TASK DIRECTIONS: Your output is the lines from the first one to the one containing "LAMP_COLOR = (0.97, 1.0, 0.97)", repeated exactly, with images left out.

RECORDED DATA:
>> Begin

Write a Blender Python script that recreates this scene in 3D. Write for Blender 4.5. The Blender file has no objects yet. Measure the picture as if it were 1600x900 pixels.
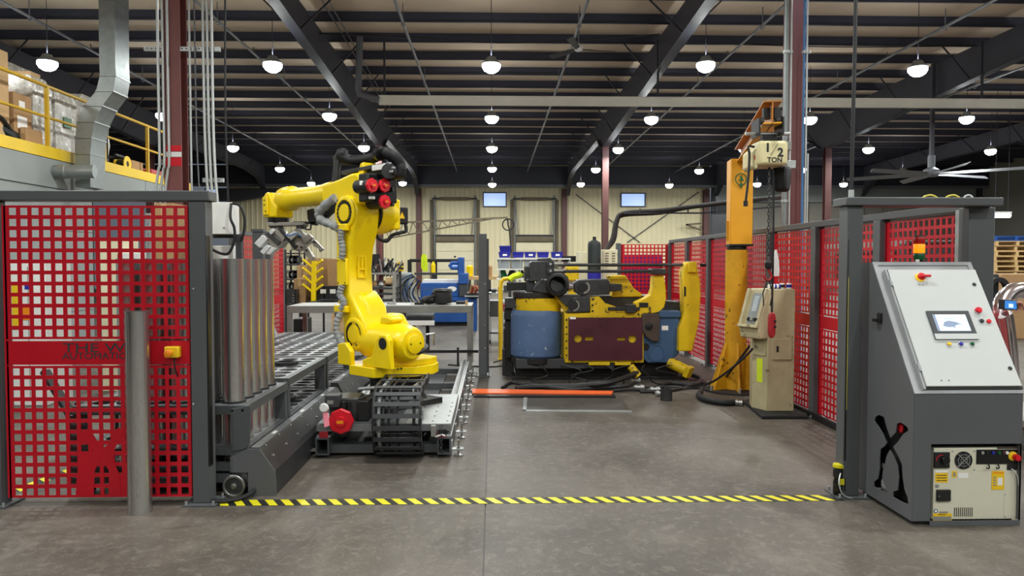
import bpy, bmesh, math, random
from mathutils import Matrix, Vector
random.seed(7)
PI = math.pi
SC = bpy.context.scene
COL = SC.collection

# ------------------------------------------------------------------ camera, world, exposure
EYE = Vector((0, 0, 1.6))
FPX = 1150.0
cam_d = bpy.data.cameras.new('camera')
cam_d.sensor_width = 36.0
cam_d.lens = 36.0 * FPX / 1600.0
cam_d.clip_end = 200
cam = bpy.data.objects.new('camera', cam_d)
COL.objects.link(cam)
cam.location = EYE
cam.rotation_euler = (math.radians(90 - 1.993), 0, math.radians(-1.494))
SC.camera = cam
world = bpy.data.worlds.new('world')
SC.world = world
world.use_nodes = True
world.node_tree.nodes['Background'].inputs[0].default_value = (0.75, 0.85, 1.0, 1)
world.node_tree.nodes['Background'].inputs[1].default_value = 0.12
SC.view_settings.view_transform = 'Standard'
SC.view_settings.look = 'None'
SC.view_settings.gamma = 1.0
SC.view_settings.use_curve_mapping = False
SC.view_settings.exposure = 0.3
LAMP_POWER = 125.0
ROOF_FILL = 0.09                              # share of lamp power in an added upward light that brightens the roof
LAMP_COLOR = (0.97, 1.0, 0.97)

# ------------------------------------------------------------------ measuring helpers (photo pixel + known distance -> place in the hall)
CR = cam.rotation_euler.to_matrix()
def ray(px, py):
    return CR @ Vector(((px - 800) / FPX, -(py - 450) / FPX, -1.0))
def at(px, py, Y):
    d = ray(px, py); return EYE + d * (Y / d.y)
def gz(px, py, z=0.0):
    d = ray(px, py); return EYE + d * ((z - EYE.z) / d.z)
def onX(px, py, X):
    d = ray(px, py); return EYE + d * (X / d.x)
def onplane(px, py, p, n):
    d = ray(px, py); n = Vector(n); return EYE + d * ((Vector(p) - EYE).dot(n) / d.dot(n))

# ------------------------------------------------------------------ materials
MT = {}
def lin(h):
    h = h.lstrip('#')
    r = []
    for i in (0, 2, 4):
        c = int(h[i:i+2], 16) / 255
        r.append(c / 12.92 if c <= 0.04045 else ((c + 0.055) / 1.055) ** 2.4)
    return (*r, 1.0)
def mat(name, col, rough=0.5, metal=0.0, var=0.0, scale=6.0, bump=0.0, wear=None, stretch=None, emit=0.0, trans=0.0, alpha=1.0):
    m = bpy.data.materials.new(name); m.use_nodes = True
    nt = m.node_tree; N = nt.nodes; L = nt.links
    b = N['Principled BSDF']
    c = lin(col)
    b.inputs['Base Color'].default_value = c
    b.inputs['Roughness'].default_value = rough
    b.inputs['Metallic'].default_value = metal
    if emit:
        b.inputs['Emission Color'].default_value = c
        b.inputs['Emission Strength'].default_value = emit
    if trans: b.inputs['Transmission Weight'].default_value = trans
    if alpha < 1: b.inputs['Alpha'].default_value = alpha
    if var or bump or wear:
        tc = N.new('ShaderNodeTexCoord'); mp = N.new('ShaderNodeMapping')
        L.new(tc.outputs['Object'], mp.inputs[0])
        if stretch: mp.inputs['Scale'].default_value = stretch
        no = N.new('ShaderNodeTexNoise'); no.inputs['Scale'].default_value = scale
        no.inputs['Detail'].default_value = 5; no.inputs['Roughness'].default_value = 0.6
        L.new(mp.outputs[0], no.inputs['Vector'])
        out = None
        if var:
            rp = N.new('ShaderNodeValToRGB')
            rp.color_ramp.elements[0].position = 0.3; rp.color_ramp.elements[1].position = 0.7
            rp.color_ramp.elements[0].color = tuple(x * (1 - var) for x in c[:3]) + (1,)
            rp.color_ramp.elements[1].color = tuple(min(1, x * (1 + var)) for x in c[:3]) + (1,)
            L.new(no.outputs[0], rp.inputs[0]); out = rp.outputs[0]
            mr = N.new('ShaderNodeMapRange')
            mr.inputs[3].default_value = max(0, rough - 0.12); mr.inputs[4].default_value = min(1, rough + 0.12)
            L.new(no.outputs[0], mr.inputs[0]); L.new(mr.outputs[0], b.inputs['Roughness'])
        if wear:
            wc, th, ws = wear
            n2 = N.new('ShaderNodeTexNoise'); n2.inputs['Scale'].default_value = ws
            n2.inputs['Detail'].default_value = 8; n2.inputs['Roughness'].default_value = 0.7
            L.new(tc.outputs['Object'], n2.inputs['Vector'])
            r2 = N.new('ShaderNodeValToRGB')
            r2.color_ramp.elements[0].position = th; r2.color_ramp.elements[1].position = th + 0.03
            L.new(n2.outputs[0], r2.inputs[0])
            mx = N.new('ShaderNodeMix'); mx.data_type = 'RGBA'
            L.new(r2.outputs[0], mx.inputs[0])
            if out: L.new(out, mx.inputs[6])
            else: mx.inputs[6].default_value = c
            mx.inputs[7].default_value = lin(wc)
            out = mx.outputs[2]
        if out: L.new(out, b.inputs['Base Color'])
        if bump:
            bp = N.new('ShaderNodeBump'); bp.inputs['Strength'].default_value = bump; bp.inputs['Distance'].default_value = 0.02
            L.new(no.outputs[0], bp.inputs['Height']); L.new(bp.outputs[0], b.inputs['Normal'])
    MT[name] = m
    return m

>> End

TASK ANSWER:
Write a Blender Python script that recreates this scene in 3D. Write for Blender 4.5. The Blender file has no objects yet. Measure the picture as if it were 1600x900 pixels.
import bpy, bmesh, math, random
from mathutils import Matrix, Vector
random.seed(7)
PI = math.pi
SC = bpy.context.scene
COL = SC.collection

# ------------------------------------------------------------------ camera, world, exposure
EYE = Vector((0, 0, 1.6))
FPX = 1150.0
cam_d = bpy.data.cameras.new('camera')
cam_d.sensor_width = 36.0
cam_d.lens = 36.0 * FPX / 1600.0
cam_d.clip_end = 200
cam = bpy.data.objects.new('camera', cam_d)
COL.objects.link(cam)
cam.location = EYE
cam.rotation_euler = (math.radians(90 - 1.993), 0, math.radians(-1.494))
SC.camera = cam
world = bpy.data.worlds.new('world')
SC.world = world
world.use_nodes = True
world.node_tree.nodes['Background'].inputs[0].default_value = (0.75, 0.85, 1.0, 1)
world.node_tree.nodes['Background'].inputs[1].default_value = 0.12
SC.view_settings.view_transform = 'Standard'
SC.view_settings.look = 'None'
SC.view_settings.gamma = 1.0
SC.view_settings.use_curve_mapping = False
SC.view_settings.exposure = 0.3
LAMP_POWER = 125.0
ROOF_FILL = 0.09                              # share of lamp power in an added upward light that brightens the roof
LAMP_COLOR = (0.97, 1.0, 0.97)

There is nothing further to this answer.